Devonian rocks

Much of the ‘Old Red Sandstone’ used in our buildings was formed in the Devonian period, when Scotland lay in the subtropical region below the equator.

Scotland lay in the subtropical region below the equator during the Devonian, from 416 million to 359 million years ago.

During this time, rivers eroding the highland areas carried sediment into lowland areas where it was deposited. Sediment built up in lakes and trapped between its layers the remains of plant and fish that lived in the hot climate of the Devonian. These remains can be seen preserved in fossils we find today.

The large deposits of sediment laid down in the Devonian are often called ‘Old Red Sandstone’ sediments. Much Old Red Sandstone makes good building stone and is a distinctive feature of buildings in areas where it occurs locally – e.g. Strathmore in Angus.

For much of the Devonian, a huge inland lake existed over the areas that are now Orkney and Caithness.

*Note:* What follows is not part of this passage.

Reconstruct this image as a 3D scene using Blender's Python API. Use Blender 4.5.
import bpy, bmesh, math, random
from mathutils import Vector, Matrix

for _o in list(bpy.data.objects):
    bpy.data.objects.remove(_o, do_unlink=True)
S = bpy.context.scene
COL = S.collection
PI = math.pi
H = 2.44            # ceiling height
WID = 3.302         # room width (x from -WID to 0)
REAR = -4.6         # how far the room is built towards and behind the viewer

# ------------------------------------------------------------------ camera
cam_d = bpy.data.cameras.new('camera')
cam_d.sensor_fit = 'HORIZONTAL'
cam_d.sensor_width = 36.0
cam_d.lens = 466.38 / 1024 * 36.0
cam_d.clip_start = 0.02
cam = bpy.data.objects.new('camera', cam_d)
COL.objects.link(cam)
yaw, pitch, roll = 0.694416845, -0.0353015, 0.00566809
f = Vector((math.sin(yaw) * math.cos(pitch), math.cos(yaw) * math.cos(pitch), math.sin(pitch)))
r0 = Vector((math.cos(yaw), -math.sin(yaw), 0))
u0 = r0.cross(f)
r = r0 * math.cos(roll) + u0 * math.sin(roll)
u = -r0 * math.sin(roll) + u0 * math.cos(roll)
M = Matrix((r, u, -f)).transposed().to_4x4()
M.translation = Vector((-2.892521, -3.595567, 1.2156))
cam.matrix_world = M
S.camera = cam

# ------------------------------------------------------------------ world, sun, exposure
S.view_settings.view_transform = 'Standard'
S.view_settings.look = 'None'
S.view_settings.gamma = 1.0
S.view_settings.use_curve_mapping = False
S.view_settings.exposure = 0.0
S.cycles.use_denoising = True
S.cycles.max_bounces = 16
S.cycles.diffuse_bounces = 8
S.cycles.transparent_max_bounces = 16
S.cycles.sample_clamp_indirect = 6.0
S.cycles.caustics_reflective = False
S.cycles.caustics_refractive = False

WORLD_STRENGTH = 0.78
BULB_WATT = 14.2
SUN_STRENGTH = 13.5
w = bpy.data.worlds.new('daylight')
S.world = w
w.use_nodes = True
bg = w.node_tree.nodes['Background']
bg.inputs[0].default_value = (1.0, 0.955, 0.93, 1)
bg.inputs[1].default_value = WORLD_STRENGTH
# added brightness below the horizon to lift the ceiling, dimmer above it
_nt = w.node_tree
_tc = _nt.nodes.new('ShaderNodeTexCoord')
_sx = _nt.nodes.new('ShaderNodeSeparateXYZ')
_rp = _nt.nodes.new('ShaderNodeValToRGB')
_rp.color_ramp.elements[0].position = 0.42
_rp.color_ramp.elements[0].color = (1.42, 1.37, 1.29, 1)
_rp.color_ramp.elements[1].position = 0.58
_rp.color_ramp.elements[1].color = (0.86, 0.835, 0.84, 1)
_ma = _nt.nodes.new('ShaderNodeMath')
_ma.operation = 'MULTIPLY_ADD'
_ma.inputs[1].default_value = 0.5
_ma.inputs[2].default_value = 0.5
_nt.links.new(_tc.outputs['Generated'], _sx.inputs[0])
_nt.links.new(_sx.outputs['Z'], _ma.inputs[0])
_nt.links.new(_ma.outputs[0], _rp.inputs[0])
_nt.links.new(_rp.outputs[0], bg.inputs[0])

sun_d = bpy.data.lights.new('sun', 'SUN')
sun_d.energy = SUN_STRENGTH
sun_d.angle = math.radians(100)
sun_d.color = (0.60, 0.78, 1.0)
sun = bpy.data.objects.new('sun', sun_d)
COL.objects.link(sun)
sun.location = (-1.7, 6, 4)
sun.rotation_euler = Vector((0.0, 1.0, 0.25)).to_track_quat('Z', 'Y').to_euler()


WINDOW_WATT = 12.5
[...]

At times, the Orcadian Lake extended to what is now the south shore of the Moray Firth.

Where rocks occur

Devonian rocks now blanket our older geological foundations:

  • in Orkney
  • in Caithness
  • around the Dornoch Firth and Moray Firth
  • along the northern edge of the Central Belt, south of the Highland Boundary Fault

Smaller areas of Devonian rock occur elsewhere, from Shetland to the Southern Uplands.